By Tom Burgoyne, Anglian Water and Elliot Cristou, Connected Places Catapult

A Climate Resilience Demonstrator (CReDo) is helping shape the water industry’s understanding of the impact of extreme weather on our infrastructure.
Tom Burgoyne, Asset Systems Specialist at Anglian Water, and Elliot Christou, CReDo Lead at Connected Places Catapult, explain all.

The frequency and severity of extreme weather events, such as flooding and heatwaves, are rising, and this presents challenges for how national infrastructure works and is managed.

The annual State of the Climate Report found that last year was the second warmest year on record, behind 2022. Not only that, 2023 was the seventh wettest year on record for the UK, with September to DECEMBER 2024 being named as the wettest period since 2000.

All of these climate change events present far reaching consequences for national infrastructure, especially if providers are not prepared. This has knock-on effects for customers, who may lose communication or power, impacting the services customers receive.

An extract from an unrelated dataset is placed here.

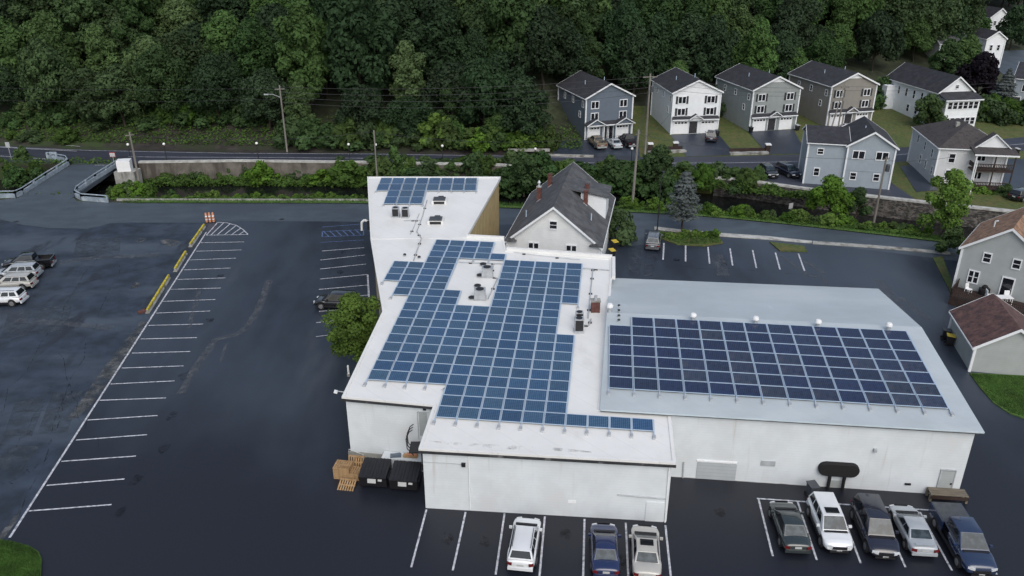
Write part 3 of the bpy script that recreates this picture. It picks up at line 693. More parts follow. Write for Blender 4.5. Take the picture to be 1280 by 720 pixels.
def spruce(name, label, p, H, R, mat='leaf_spruce', seed=1, n=7000, s=.2, bare=.12, ex=.75):
    r = random.Random(seed); t = thing(name, label, 'tree', p); b = MB(); tiers = int(H/.55)
    for i in range(n):
        k = r.randrange(tiers); f = (k+.5)/tiers; z = H*(bare+(1-bare)*f)
        rr = R*(1-f)**ex*(min(1, .55+f*3) if ex < .6 else 1)*(.82+.3*r.random())*(1+.18*math.sin(k*2.1)); a = r.random()*6.28; q = r.random()**.5
        a += .18*math.sin(a*5+k)
        x, y = math.cos(a)*rr*q, math.sin(a)*rr*q
        leaf_quad(b, Vector((x, y, z-.45*q*rr*.35+r.gauss(0, .07))), Vector((math.cos(a)*.5, math.sin(a)*.5, .9)).normalized(), s, r)
    b.build('crown', mat, t)
    m = MB(); m.tube((0, 0, -.5), (0, 0, H*.9), .16, .04); m.build('trunk', 'bark', t)
spruce('blue_spruce', 'grey-blue spruce standing alone at the edge of the lower street', at(852, 288, 0), 8.0, 2.5, seed=4, s=.14, n=5200, bare=.24, ex=.5)
spruce('blue_spruce', 'dark blue-grey spruce on the lawn right of the white porch house', ground(1249, 143), 9.0, 3.4, seed=5, s=.22)
# grass blades as one ground cover mass
b = MB(); r = random.Random(9)
def tufts(poly, n, z, h):
    xs_ = [p[0] for p in poly]; ys_ = [p[1] for p in poly]
    def inside(x, y):
        c = False; j = len(poly)-1
        for i in range(len(poly)):
            (x0, y0), (x1, y1) = poly[i], poly[j]
            if (y0 > y) != (y1 > y) and x < (x1-x0)*(y-y0)/(y1-y0)+x0: c = not c
            j = i
        return c
    k = 0
    while k < n:
        x, y = r.uniform(min(xs_), max(xs_)), r.uniform(min(ys_), max(ys_))
        if not inside(x, y): continue
        k += 1; zz = z if z is not None else land(x, y); hh = h*(.6+.8*r.random()); a = r.random()*6.28; w_ = .035
        dx, dy = math.cos(a)*w_, math.sin(a)*w_; lx, ly = r.gauss(0, .3)*hh, r.gauss(0, .3)*hh
        o = len(b.v); b.v += [(x-dx, y-dy, zz), (x+dx, y+dy, zz), (x+lx, y+ly, zz+hh)]; b.f.append((o, o+1, o+2))
W2 = lambda pix, z: [tuple(at(p[0], p[1], z)[:2]) for p in pix]
tufts(W2([(-10, 674), (14, 677), (36, 683), (47, 690), (51, 699), (50, 722), (-10, 722)], .14), 14000, .14, .10)
tufts(W2([(1213, 467), (1282, 470), (1282, 522), (1262, 515), (1242, 502), (1226, 485)], .10), 9000, .10, .07)
for x0 in range(-56, 64, 4):
    n0, n1 = lerp_curve(BANK, x0), lerp_curve(BANK, x0+4)
    tufts([(x0, n0-1.2), (x0+4, n1-1.2), (x0+4, n1+1.6), (x0, n0+1.6)], 420, None, .5)
tufts([(-92, 115), (-66, 115), (-62, 124), (-66, 129), (-92, 130)], 3500, None, .6)
tufts(W2([(824, 290), (858, 293), (899, 299), (902, 303), (880, 306), (846, 304), (826, 297)], .14), 1500, .14, .25)
tag(b.build('grass', 'grass_blade'), None, None, None, 'stuff')
b = MB(); r = random.Random(12)
def weeds(n, fx, fy, fz, hmax, s=.16):
    for i in range(n):
        x = fx(); y = fy(x); k = .5+.5*math.sin(x*1.3+1.7*math.sin(x*.37))*math.cos(y*.9+x*.21)
        h = hmax*(.15+.85*k)*r.random()**.7
        leaf_quad(b, Vector((x, y, fz(x, y)+h)), Vector((r.gauss(0, .5), r.gauss(-.2, .5), .8)).normalized(), s*(.7+.6*r.random()), r)
weeds(16000, lambda: r.uniform(-58, -14), lambda x: lerp_curve(BANK, x)+r.uniform(.0, 2.2), land, .65)
weeds(17000, lambda: r.uniform(12, 60), lambda x: lerp_curve(BANK, x)+r.uniform(-.3, 3.0), land, .75)
weeds(15000, lambda: r.uniform(-60, 14), lambda x: lerp_curve(WALL, x)-r.uniform(.7, 3.6), lambda x, y: -1.8, 1.5)
weeds(6000, lambda: r.uniform(-95, -64), lambda x: r.uniform(114.5, 129), land, 1.2)
weeds(9000, lambda: r.uniform(-95, 12), lambda x: lerp_curve(ROADF, x)+3+abs(r.gauss(0, 5)), land, .9)
weeds(5000, lambda: r.uniform(16, 44), lambda x: lerp_curve(WALL, x)+r.uniform(-3, .2), lambda x, y: -.2, 1.6)
tag(b.build('undergrowth', 'leaf_shrub'), None, None, None, 'stuff')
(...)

As such, it is key for asset owners to increase their understanding of infrastructure dependencies and the future of climatic impacts on assets. However, this challenge is not well understood.

One of the reasons behind this is due to the lack of granular and historical data which is needed to better forecast the potential impact of extreme weather events.

As well as this, infrastructure systems, such as telecommunications and transport are highly interconnected, which makes it difficult to predict how an extreme weather event could affect each system individually and the impact on the broader network.

So, how can asset owners ensure infrastructure resilience in the face of extreme weather events?

Putting data at the heart with the right technology

Data plays a prominent role when it comes to asset and infrastructure management.

Within this, semantic interoperability is important to ensure that all parties have a clear understanding of what the data shows. To do this, the data should be appropriately standardised, with assets being defined in a much more consistent way across all sectors.

This will ensure that all parties better understand the dependencies between different infrastructures. As well as this, the data should be free of siloes, to ensure greater visibility and transparency of what infrastructure is affected, how and when.

Going further, this data can be fed into the Climate Resilience Demonstrator (CReDo) connected digital twin platform. By leveraging a sophisticated climate modelling and simulation, it enables much better decision making for infrastructure resilience in the face of an extreme weather event. Through a digital twin model, data can be visualised, and asset failure models can be used to understand how infrastructure systems are impacted how quickly and over what sort of time period.

The combination of a connected digital twin platform with the right data can be used to predict how future infrastructure and assets could be impacted by extreme weather events.

This can make sure that investments are being made in the right areas to protect assets and ensure continued operation. This will also inform what interventions and innovations should be made to increase system resilience for a wide range of extreme weather and catastrophic events.

At the same time, ensuring the safe and secure sharing of data between parties is crucial. To achieve this, data should be decentralised on a distributed architecture and only shared on a need-to-know basis. This not only ensures that the data remains confidential, but also enhances security.

The future impact of climate change

Looking further into the future, the UK Climate Change Projections (UKCP18) forecasts that not only will summers become hotter and drier, but winters will become warmer and wetter.

As climate change is only expected to become more impactful, it is critical to extend this digital twin model to other asset owners, new sectors, wider geographical regions, in addition to including a range of extreme weather events. This is essential to ensure a much better understanding of the interaction between assets, sectors, and weather events.

In combination with climate data and predictions of asset failure data derived from digital twin models, it will enable asset providers to understand how climate change can impact assets. This will give infrastructure planners a more robust understanding of the risk and how they can mitigate asset failures in the future.

Climate-led impact on infrastructure is only set to become more of an obstacle that asset providers will need to overcome going forward, especially if climate change continues on the trend it is expected to.

As critical national infrastructure providers of all types continue to grapple with changing climate risks, data and digital twins must be leveraged to properly understand and mitigate co-dependencies, so that the services people rely on for their health, wellbeing and work continue to be delivered.